RICS Senior Vice President Amanda Clack noted: “In an ideal world, you start with planning. In reality, each country in Africa starts from a different place.” She also noted that the absence of adequate infrastructure could cost African countries two percentage points in GDP growth a year. One of the reasons China was successfully investing in infrastructure development in countries such as Nigeria was that it was willing to take the extra risk, speakers felt. Chinese companies tended to take a long-term view based on a model-linking infrastructure and real estate development.
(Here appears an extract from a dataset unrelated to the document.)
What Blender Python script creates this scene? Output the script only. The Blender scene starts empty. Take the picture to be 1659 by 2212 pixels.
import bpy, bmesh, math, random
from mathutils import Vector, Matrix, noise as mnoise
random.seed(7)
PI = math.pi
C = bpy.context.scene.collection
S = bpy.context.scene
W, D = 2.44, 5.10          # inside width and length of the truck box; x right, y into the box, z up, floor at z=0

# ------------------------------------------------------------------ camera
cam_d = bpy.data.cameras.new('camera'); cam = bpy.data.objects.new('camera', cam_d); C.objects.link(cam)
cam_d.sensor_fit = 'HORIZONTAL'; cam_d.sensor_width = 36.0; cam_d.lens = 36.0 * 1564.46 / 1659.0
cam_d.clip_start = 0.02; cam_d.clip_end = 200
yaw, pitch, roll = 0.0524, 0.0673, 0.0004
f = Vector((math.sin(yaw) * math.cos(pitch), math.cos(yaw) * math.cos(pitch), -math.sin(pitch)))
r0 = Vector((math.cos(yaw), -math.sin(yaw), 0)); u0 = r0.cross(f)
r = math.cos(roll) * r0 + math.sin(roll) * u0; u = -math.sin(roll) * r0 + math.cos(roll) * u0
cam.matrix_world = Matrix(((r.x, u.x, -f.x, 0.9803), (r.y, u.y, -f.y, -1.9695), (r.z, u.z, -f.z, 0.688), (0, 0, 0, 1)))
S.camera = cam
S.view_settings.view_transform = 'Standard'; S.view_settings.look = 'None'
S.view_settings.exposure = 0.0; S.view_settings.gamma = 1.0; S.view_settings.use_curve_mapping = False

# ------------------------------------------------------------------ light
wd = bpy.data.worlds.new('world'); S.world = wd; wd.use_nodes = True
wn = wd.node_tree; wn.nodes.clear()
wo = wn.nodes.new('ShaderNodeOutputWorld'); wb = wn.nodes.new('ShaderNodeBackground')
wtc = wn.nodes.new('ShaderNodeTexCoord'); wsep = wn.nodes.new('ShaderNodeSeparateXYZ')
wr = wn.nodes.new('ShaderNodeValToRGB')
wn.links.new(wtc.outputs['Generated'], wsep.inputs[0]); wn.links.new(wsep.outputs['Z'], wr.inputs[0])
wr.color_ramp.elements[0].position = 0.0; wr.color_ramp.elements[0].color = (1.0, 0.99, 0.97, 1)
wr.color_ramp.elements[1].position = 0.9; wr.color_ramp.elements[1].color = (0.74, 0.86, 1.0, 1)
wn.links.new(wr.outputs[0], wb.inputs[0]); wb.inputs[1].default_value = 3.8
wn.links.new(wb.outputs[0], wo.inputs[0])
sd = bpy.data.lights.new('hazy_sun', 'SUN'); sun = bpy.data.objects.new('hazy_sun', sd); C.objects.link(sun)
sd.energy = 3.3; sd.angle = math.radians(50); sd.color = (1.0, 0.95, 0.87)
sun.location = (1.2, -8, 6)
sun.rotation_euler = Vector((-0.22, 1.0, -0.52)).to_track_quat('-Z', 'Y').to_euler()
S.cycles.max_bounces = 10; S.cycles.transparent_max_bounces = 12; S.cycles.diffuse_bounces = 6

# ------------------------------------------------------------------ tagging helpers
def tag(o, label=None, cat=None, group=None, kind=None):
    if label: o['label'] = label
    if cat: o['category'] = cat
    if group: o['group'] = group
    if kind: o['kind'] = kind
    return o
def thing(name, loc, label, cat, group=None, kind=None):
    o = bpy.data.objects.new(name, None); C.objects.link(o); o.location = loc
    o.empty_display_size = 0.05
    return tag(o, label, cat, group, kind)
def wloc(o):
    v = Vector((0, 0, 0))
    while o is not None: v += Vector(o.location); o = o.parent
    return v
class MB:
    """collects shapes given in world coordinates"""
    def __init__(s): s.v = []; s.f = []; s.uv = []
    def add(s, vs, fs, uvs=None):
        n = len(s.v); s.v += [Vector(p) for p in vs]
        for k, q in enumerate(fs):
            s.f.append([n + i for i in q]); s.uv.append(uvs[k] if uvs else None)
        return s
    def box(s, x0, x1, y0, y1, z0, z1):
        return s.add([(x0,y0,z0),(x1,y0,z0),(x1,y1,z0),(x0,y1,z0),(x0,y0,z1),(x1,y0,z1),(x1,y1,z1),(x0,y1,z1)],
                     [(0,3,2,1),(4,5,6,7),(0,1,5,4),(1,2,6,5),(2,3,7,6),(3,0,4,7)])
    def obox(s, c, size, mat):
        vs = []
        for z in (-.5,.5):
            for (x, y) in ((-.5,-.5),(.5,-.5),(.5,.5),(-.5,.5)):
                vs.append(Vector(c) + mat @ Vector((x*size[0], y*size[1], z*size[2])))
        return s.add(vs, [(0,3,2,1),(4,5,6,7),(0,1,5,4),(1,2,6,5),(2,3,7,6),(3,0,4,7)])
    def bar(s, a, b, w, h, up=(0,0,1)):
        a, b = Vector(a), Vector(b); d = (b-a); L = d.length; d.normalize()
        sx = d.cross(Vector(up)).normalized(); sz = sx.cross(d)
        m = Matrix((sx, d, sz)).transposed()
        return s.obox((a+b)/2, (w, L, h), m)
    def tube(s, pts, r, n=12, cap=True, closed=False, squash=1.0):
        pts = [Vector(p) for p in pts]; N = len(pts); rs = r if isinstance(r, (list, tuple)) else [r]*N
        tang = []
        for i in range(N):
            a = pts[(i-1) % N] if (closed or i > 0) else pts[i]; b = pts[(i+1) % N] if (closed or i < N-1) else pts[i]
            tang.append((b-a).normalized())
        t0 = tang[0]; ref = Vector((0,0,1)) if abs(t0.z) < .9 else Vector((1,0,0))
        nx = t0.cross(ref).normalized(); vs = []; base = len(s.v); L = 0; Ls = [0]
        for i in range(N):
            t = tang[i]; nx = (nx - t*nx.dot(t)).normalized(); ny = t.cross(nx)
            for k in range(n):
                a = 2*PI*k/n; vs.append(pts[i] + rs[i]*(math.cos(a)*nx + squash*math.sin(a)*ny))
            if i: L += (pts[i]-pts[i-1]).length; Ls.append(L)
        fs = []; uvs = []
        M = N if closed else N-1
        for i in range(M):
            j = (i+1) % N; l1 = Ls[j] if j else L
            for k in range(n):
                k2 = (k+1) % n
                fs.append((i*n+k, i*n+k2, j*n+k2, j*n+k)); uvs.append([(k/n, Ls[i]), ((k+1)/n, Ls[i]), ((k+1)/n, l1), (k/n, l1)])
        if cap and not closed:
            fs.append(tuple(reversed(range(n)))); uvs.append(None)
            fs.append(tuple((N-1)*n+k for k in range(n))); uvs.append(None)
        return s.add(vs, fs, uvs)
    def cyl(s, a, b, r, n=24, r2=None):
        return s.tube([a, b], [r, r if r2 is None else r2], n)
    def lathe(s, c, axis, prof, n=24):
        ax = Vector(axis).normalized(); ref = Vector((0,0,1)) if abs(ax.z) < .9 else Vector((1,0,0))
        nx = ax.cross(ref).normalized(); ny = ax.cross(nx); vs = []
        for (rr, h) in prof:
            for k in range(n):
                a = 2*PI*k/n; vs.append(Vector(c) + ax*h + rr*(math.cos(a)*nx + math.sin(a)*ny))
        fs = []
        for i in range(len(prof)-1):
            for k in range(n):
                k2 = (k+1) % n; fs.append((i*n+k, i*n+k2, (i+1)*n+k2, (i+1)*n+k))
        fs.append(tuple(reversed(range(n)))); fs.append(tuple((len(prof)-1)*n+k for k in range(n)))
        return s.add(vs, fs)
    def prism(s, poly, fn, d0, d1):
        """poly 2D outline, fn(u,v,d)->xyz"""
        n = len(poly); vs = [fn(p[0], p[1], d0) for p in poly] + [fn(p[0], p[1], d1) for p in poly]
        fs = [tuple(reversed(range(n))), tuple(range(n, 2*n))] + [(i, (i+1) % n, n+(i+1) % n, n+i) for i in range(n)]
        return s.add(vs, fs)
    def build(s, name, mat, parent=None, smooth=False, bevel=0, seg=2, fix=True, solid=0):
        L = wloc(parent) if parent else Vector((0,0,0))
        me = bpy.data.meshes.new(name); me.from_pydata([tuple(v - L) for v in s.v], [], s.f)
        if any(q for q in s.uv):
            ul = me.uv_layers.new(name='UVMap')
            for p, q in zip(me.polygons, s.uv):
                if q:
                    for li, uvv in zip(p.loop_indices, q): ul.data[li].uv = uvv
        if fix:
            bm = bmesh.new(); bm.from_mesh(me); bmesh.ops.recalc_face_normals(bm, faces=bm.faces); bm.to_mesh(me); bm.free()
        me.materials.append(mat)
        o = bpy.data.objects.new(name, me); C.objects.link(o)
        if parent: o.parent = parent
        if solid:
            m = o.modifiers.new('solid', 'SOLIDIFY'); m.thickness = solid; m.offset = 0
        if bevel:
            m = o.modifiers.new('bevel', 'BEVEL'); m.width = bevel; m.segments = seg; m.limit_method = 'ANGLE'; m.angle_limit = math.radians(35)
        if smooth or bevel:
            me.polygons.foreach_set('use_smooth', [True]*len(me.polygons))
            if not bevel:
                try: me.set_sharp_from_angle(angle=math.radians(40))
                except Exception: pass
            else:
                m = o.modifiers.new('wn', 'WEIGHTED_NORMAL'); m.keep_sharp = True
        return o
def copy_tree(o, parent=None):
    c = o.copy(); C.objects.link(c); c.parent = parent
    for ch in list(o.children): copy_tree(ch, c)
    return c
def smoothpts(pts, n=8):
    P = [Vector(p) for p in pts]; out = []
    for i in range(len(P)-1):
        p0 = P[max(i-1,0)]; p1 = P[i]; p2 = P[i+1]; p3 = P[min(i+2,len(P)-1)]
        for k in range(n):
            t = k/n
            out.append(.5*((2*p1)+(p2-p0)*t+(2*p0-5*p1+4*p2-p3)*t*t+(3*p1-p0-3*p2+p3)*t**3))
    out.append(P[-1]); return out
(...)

This risk could be reduced by increased transparency and a zero tolerance of corruption across the region, the panel agreed. Data points were also key to de-risking – and this was an area where the RICS could play a role. Debunking several myths about his continent, Broll CEO Jonathan Yach, a member of the RICS, described himself as a “proud Afro-optimist”. He said: “Africa is probably one of the most connected of continents, and this is driving growth.” While social instability posed a risk throughout Africa, corruption needed to be dealt with, country by country, and democratic governance needed to be encouraged. Opportunities lay in the continent’s young, well-informed and rapidly urbanised people. Enhanced electrification was also opening up opportunity and scope. “This continent, Africa, is redefining itself through its real estate,” Yach said.

“Standardised valuation practices around Africa will increase transparency,” said Amelia Beattie, CIO of Stanlib and president of SAPOA, adding that she had seen interest in South Africa and Africa increasing “significantly” over the past two to three years. “The capital is out there. Our biggest challenge is to find investable opportunities to put the money in. The international market is looking for a much more significant investment base. We should learn as an industry to work together and to bring these opportunities to the world.” In response, RICS CEO Sean Tompkins confirmed that the RICS was “a natural collaborator to make this happen”. The RICS would be delighted to support the development of valuation standards and was prepared to host meetings with leaders and stakeholders to agree on common standards.